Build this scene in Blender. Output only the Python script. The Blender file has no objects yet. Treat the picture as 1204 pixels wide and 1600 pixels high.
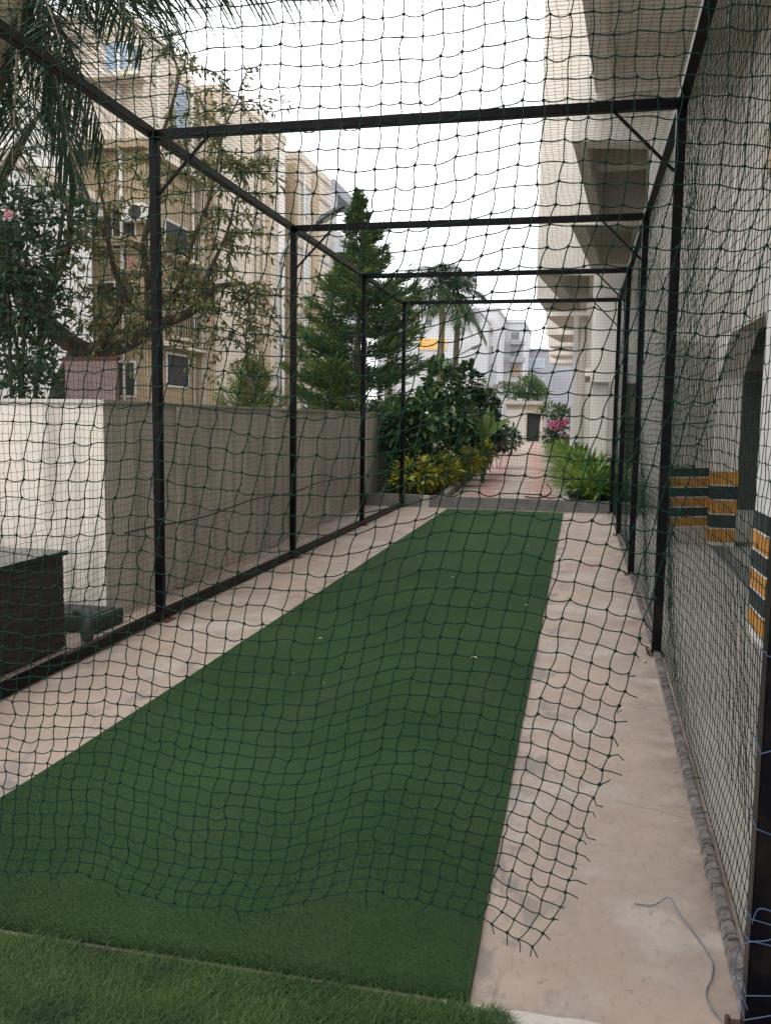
import bpy, math, random
import numpy as np
from mathutils import Vector, noise

# ------------------------------------------------------------------ camera, world, sun, exposure
S = bpy.context.scene
C = S.collection
F_PX, YAW, PITCH, ROLL, EYE = 1366.5, math.radians(12.461), math.radians(6.079), math.radians(.81), 1.5
FW = np.array([-math.sin(YAW)*math.cos(PITCH), math.cos(YAW)*math.cos(PITCH), -math.sin(PITCH)])
_r = np.array([math.cos(YAW), math.sin(YAW), 0.0]); _u = np.cross(_r, FW)
RT = math.cos(ROLL)*_r + math.sin(ROLL)*_u
UP = -math.sin(ROLL)*_r + math.cos(ROLL)*_u
from mathutils import Matrix
camd = bpy.data.cameras.new('camera'); cam = bpy.data.objects.new('camera', camd); C.objects.link(cam)
cam.matrix_world = Matrix(((RT[0], UP[0], -FW[0], 0), (RT[1], UP[1], -FW[1], 0), (RT[2], UP[2], -FW[2], EYE), (0, 0, 0, 1)))
camd.sensor_fit = 'VERTICAL'; camd.sensor_height = 36; camd.lens = F_PX/1600*36
camd.clip_start = .05; camd.clip_end = 2000
S.camera = cam

SUN_EL, SUN_AZ = math.radians(52), math.radians(192)      # azimuth from +Y clockwise: behind, to the left
w = bpy.data.worlds.new('World'); S.world = w; w.use_nodes = True
nt = w.node_tree; nt.nodes.clear()
sky = nt.nodes.new('ShaderNodeTexSky'); sky.sky_type = 'NISHITA'; sky.sun_disc = False
sky.sun_elevation = SUN_EL; sky.sun_rotation = SUN_AZ; sky.air_density = 1.0; sky.dust_density = 2.0; sky.ozone_density = 1.0
hsv = nt.nodes.new('ShaderNodeHueSaturation'); hsv.inputs['Saturation'].default_value = .25
bg = nt.nodes.new('ShaderNodeBackground'); bg.inputs['Strength'].default_value = .15
wo = nt.nodes.new('ShaderNodeOutputWorld')
cn = nt.nodes.new('ShaderNodeTexNoise'); cn.inputs['Scale'].default_value = 2.2; cn.inputs['Detail'].default_value = 5     # thin white overcast veil
cr = nt.nodes.new('ShaderNodeMapRange'); cr.inputs['From Min'].default_value = .3; cr.inputs['From Max'].default_value = .7; cr.inputs['To Min'].default_value = .72; cr.inputs['To Max'].default_value = .95
cm = nt.nodes.new('ShaderNodeMix'); cm.data_type = 'RGBA'; cm.inputs[7].default_value = (8.0, 8.05, 8.2, 1)
nt.links.new(cn.outputs[0], cr.inputs[0]); nt.links.new(cr.outputs[0], cm.inputs[0])
nt.links.new(sky.outputs[0], hsv.inputs['Color']); nt.links.new(hsv.outputs[0], cm.inputs[6]); nt.links.new(cm.outputs[2], bg.inputs[0]); nt.links.new(bg.outputs[0], wo.inputs[0])
sl = bpy.data.lights.new('sun', 'SUN'); sl.energy = .5; sl.angle = math.radians(14); sl.color = (1, .95, .87)
so = bpy.data.objects.new('sun', sl); C.objects.link(so)
sd = Vector((math.sin(SUN_AZ)*math.cos(SUN_EL), math.cos(SUN_AZ)*math.cos(SUN_EL), math.sin(SUN_EL)))
so.rotation_euler = sd.to_track_quat('Z', 'Y').to_euler(); so.location = (0, -5, 30)
S.view_settings.view_transform = 'Standard'; S.view_settings.look = 'None'
S.view_settings.exposure = 1.1; S.view_settings.gamma = 1
S.cycles.max_bounces = 8; S.cycles.diffuse_bounces = 6; S.cycles.transparent_max_bounces = 8

random.seed(7); rng = np.random.default_rng(7)

# ------------------------------------------------------------------ placing helpers (a photo pixel seen at a known depth)
def ray(X, Y): return FW + RT*(X-602)/F_PX + UP*(800-Y)/F_PX
def at_y(X, Y, y):
    d = ray(X, Y); t = y/d[1]; return Vector((d[0]*t, y, EYE+d[2]*t))
def at_x(X, Y, x):
    d = ray(X, Y); t = x/d[0]; return Vector((x, d[1]*t, EYE+d[2]*t))
def at_z(X, Y, z):
    d = ray(X, Y); t = (z-EYE)/d[2]; return Vector((d[0]*t, d[1]*t, z))

# ------------------------------------------------------------------ materials
def mat(name, col, rough=.8, col2=None, scale=4.0, bump=0.0, bscale=None, metal=0.0, detail=6, spec=.5, lo=.35, hi=.65, stretch=None, var=0.0, hue=0.0, transl=0.0, coat=0.0):
    m = bpy.data.materials.new(name); m.use_nodes = True
    n = m.node_tree.nodes; l = m.node_tree.links
    b = n['Principled BSDF']; b.inputs['Roughness'].default_value = rough; b.inputs['Metallic'].default_value = metal
    b.inputs['Specular IOR Level'].default_value = spec; b.inputs['Coat Weight'].default_value = coat
    geo = n.new('ShaderNodeNewGeometry'); src = geo.outputs['Position']
    if stretch:
        mp = n.new('ShaderNodeMapping'); mp.inputs['Scale'].default_value = stretch; l.new(src, mp.inputs[0]); src = mp.outputs[0]
    out = None
    if col2:
        t = n.new('ShaderNodeTexNoise'); t.inputs['Scale'].default_value = scale; t.inputs['Detail'].default_value = detail; t.inputs['Roughness'].default_value = .62
        l.new(src, t.inputs['Vector'])
        r = n.new('ShaderNodeValToRGB'); r.color_ramp.elements[0].position = lo; r.color_ramp.elements[1].position = hi
        r.color_ramp.elements[0].color = (*col, 1); r.color_ramp.elements[1].color = (*col2, 1)
        l.new(t.outputs[0], r.inputs[0]); out = r.outputs[0]
    if var or hue:
        a = n.new('ShaderNodeAttribute'); a.attribute_name = 'var'
        h = n.new('ShaderNodeHueSaturation'); h.inputs['Color'].default_value = (*col, 1)
        if out: l.new(out, h.inputs['Color'])
        mr = n.new('ShaderNodeMapRange'); mr.inputs['To Min'].default_value = 1-var; mr.inputs['To Max'].default_value = 1+var; l.new(a.outputs['Fac'], mr.inputs[0]); l.new(mr.outputs[0], h.inputs['Value'])
        mh = n.new('ShaderNodeMapRange'); mh.inputs['To Min'].default_value = .5+hue; mh.inputs['To Max'].default_value = .5-hue; l.new(a.outputs['Fac'], mh.inputs[0]); l.new(mh.outputs[0], h.inputs['Hue'])
        out = h.outputs[0]
    if out: l.new(out, b.inputs['Base Color'])
    else: b.inputs['Base Color'].default_value = (*col, 1)
    if bump:
        t2 = n.new('ShaderNodeTexNoise'); t2.inputs['Scale'].default_value = bscale or scale*6; t2.inputs['Detail'].default_value = 5
        l.new(src, t2.inputs['Vector'])
        bp = n.new('ShaderNodeBump'); bp.inputs['Strength'].default_value = bump; bp.inputs['Distance'].default_value = .01
        l.new(t2.outputs[0], bp.inputs['Height']); l.new(bp.outputs[0], b.inputs['Normal'])
    if transl:
        tr = n.new('ShaderNodeBsdfTranslucent'); mx = n.new('ShaderNodeMixShader'); mx.inputs[0].default_value = transl
        if out: l.new(out, tr.inputs[0])
        else: tr.inputs[0].default_value = (*col, 1)
        l.new(b.outputs[0], mx.inputs[1]); l.new(tr.outputs[0], mx.inputs[2]); l.new(mx.outputs[0], n['Material Output'].inputs[0])
    return m

def graph(m): return m.node_tree.nodes, m.node_tree.links, m.node_tree.nodes['Principled BSDF']

M = {}
M['steel'] = mat('black_steel', (.003, .003, .0045), .34, (.020, .014, .012), 7, .15, 60, spec=.10, detail=10, lo=.5, hi=.78)
M['worn_rail'] = mat('worn_rail', (.10, .075, .07), .85, (.24, .21, .20), 14, .5, 80, detail=8)
M['rust'] = mat('rust', (.10, .035, .02), .9, (.05, .03, .025), 40, .4)
M['net'] = mat('green_twine', (.002, .021, .015), .8, (.004, .034, .024), 30, spec=.15)
M['net_side'] = mat('green_twine_side', (.005, .030, .021), .85, (.012, .028, .021), 12, spec=.1)
M['twine'] = mat('pale_twine', (.26, .25, .24), .8, (.12, .11, .12), 60)
M['twine_grey'] = mat('grey_twine', (.10, .09, .10), .85, (.22, .20, .20), 40)
M['blue'] = mat('blue_twine', (.035, .07, .15), .7, (.06, .10, .18), 30)
M['greywire'] = mat('grey_blue_wire', (.09, .115, .15), .7, (.16, .18, .21), 30)
M['white'] = mat('white_paint', (.74, .73, .71), .75, (.66, .64, .62), 1.5, .15, 30)
M['shadewall'] = mat('building_cream_shaded', (.58, .55, .49), .85, (.47, .44, .39), 1.0, .12, 40, stretch=(1.4, 1.4, .25), detail=9)  # building cream darkened: the ground-floor wall's shade is in the colour
M['cream'] = mat('cream_paint', (.60, .53, .445), .8, (.48, .415, .34), .6, .12, 30, stretch=(1.6, 1.6, .25), detail=9)
M['bldg'] = mat('building_cream', (.76, .72, .665), .8, (.66, .62, .565), .8, .12, 40, stretch=(1.4, 1.4, .2), detail=9)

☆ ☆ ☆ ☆

# Task statement:
Collect, from the material above, every line containing the word "scene".

# Solution to the problem:
Build this scene in Blender. Output only the Python script. The Blender file has no objects yet. Treat the picture as 1204 pixels wide and 1600 pixels high.
S = bpy.context.scene